Il ciclico ripresentarsi del dibattito sull’opportunità di riconoscere uno stipendio alle casalinghe – sollevato stavolta dal sito americano Salary.com – segnala un punto di attenzione reale, sia pure in termini di riferimento inappropriati. Il problema dell’ingente lavoro svolto tra le mura domestiche dalle donne, quantificabile secondo il sito in circa 7.000 dollari al mese, non è infatti quello del difficile reperimento di risorse (pubbliche, presumibilmente) per coprire un simile fabbisogno. E d’altro canto, il tema non è neppure quello di conciliare la retribuzione di attività così fondamentali per la vita quotidiana con l’incentivo al lavoro femminile extradomestico, che a questo punto verrebbe del tutto abbandonato: Salary.com si è infatti preoccupato di valorizzare anche le attività casalinghe di donne già impegnate in attività professionali fuori casa.
La questione è piuttosto un’altra, più fondamentale. Impegni come quelli elencati da Salary.com – fare le pulizie, cucinare i pasti, fare la spesa, accompagnare i figli a scuola, per fermarsi solo ai più routinari – sono tutt’altro che assimilabili a una professione, per quanto manageriale. Sono piuttosto incombenze che vanno inquadrate in una più generale preoccupazione per il benessere delle persone care, per il buon andamento della loro vita, per la predisposizione e il mantenimento di un ambiente vitale quanto più possibile salubre e piacevole.
Che questa preoccupazione, antica come la nostra specie, abbia da sempre contraddistinto il ruolo femminile dovrebbe essere motivo di orgoglio e di consapevolezza del proprio potenziale per le donne. È possibile valorizzare tutto questo in termini monetari? Quanto è compatibile il cosiddetto lavoro di cura quotidiana con la quantificazione economica? Com’è possibile tradurre quello che le femministe storiche avevano chiamato “manutenzione dell’esistenza” in una retribuzione analoga a quella di qualsiasi altra professione?

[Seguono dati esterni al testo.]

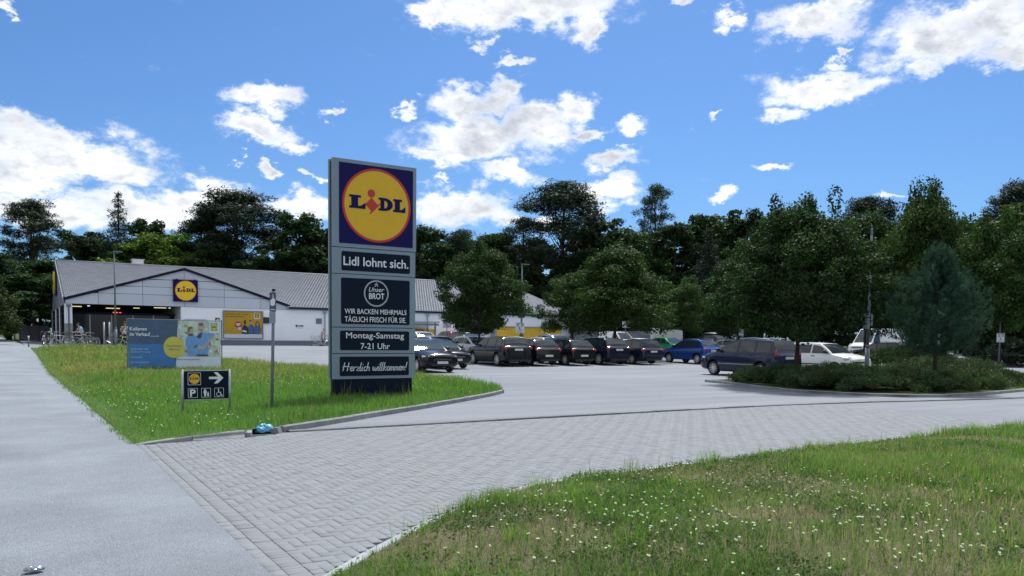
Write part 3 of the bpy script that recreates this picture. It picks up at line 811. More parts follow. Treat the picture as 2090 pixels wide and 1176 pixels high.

Chi sostiene che argomenti del genere tentino in fin dei conti di ridimensionare il contributo femminile non ne coglie al contrario la portata dirompente per la mentalità dominante, ben evidente qualche decennio fa. Ricondurre tutte le attività casalinghe a una voce di budget, più o meno corposa, a carico dello Stato, di un’assicurazione o di chicchessia, significa misconoscere la loro natura di indispensabile sostrato della vita, per allinearle a una logica economicistica, che “vede” i fenomeni solo se leggibili in termini monetari.
Rientrano in questa stessa logica i tentativi di definire un mercato per i servizi all’infanzia e alla terza età, delegando esigenze come quella dell’allevamento dei figli o dell’assistenza agli anziani o ai malati a terzi, ovviamente retribuiti. Così facendo, tuttavia, si snatura l’essenza stessa di queste esigenze, che fanno parte integrante della nostra umanità, e non sono semplicemente relegabili ai suoi confini come eccezioni da gestire, più o meno managerialmente.
Il problema, dunque, non è quantitativo, ma qualitativo: non si tratta di definire quanto pagare le casalinghe, ma piuttosto rimettere in questione la convinzione diffusa nella nostra società che il valore debba essere sempre e comunque identificato con il prezzo definito dal mercato. Per dirla con le parole di Anne-Marie Slaughter, in un recente articolo sull’Atlantic, si tratta di affiancare il paradigma della competizione e il paradigma della cura, dando uguale importanza al contributo di chi realizza profitti e a quello di chi si prende cura degli altri. Un contributo che non può, non deve essere necessariamente monetizzabile.